J'entre, je m'assoie sur le rebord du lit. Un autre homme rentre et repart tout de suite. L'homme qui m'a invité me propose une bière. Je prend une gorgée, je n'ai même pas le temps de la reposer sur le petit meuble qu'il m'a assène un coup sur le visage. Je perds connaissance. Quand je me réveille, l'homme est en train de me sodomiser. J'essaie de résister, il me tape encore. Il me demande ensuite d'aller me laver.

De retour, l'autre homme, qui parle cette fois-ci avec un fort accent américain, frappe et insulte Zak de "pédé" à plusieurs reprises avant de lui réclamer sa carte bancaire. Zak consent mais donne un faux code, et reçoit une nouvelle pluie de coups lorsque les deux hommes s'en aperçoivent. Il donne alors le bon chiffre, mais la carte est avalée par le distributeur; nouvel accès de violence de la part de ses agresseurs.
 

36 heures de cauchemar

L'Anglais a fini par déchirer les draps de l'un des lits et s'en est servi pour m'attacher, aux poignets et aux chevilles, à une chaise. Là, ils se sont servis de moi comme d'un punching-ball. L'Américain s'est revendiqué skinhead, il a pété un câble, s'est mis à parler de Trump, du fait qu'en France on se moque de lui, il a évoqué les Arabes et les noirs en France... Il m'a soulevé, avec la chaise, et m'a projeté contre un mur.

Les deux agresseurs sont ignorants aux cris de Zak, lui intiment de se taire en lui plaçant un couteau sous la gorge, filment les sévices et envoient les vidéos à certains de leurs amis (dont l'une de leur copine les insulte par téléphone et leur demande d'arrêter, sans effet), demandent à Zak de nettoyer son sang sur les murs et le sol de la chambre... Le calvaire de Zak dure trois jours, jusqu'à ce que le matin du dimanche 5 mars, alors que ses deux bourreaux sont assoupis, il aperçoit une patrouille de police et hurle à l'aide.

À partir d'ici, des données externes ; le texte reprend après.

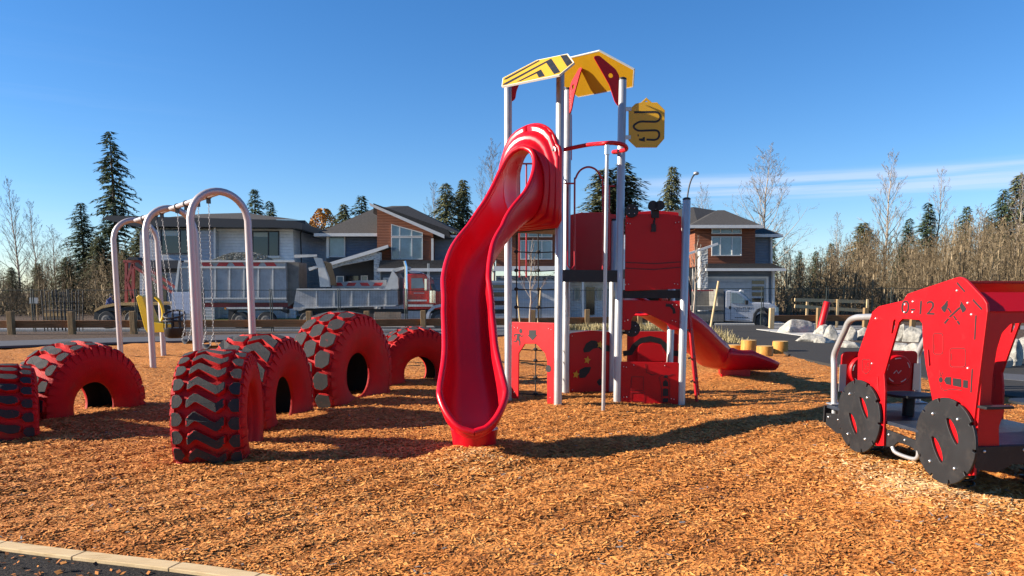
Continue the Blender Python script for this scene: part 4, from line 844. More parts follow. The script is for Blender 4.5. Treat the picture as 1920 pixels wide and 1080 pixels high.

J'avais 20 secondes pour sauver ma vie. Je me suis dit "soit j'ouvre la fenêtre et je crie et les policiers vont venir me sauver, soit je vais mourir ici".
 

"Il ne faut pas se taire", maintient Zak Ostmane

La police intervient immédiatement et les deux individus sont arrêtés. Il s'agirait d'un ancien militaire de la Légion étrangère de 31 ans, et un légionnaire du 2ème régiment d'infanterie (REI) de Nîmes déserteur depuis une semaine. Les deux hommes ont depuis été mis en examen pour viol, séquestration, violences volontaires et vol, et écroués à la prison des Baumettes. Le caractère homophobe des violences - qui ne fait aucun doute pour SOS homophobie - n'a pas été retenu par le parquet; l'association songe à se constituer partie civile. Shams - France a immédiatement dénoncé "cet acte barbare et abjecte" en postant des photographies de Zak, le visage tuméfié et encore vêtu d'un blouse à l'hôpital.
C'est pour "dire aux gens qu'il ne faut pas se taire" que Zak Ostmane a voulu témoigné, "en tant que militant" dit-il à Yagg. Selon le site Unicorn Booty, il fut le premier Algérien à révéler publiquement son homosexualité dans son pays. Il a choisi pour patronyme le nom de sa mère, Ostmane, "pour rendre hommage à toutes les femmes de son pays qui sont considérées par le régime patriarcal comme des mineures à vie" apprend-on dans son autobiographie.
Il a également déclaré à 20 Minutes, « Je me demande si je ne vais pas quitter Marseille… Mais si je pars, ils auront gagné. ».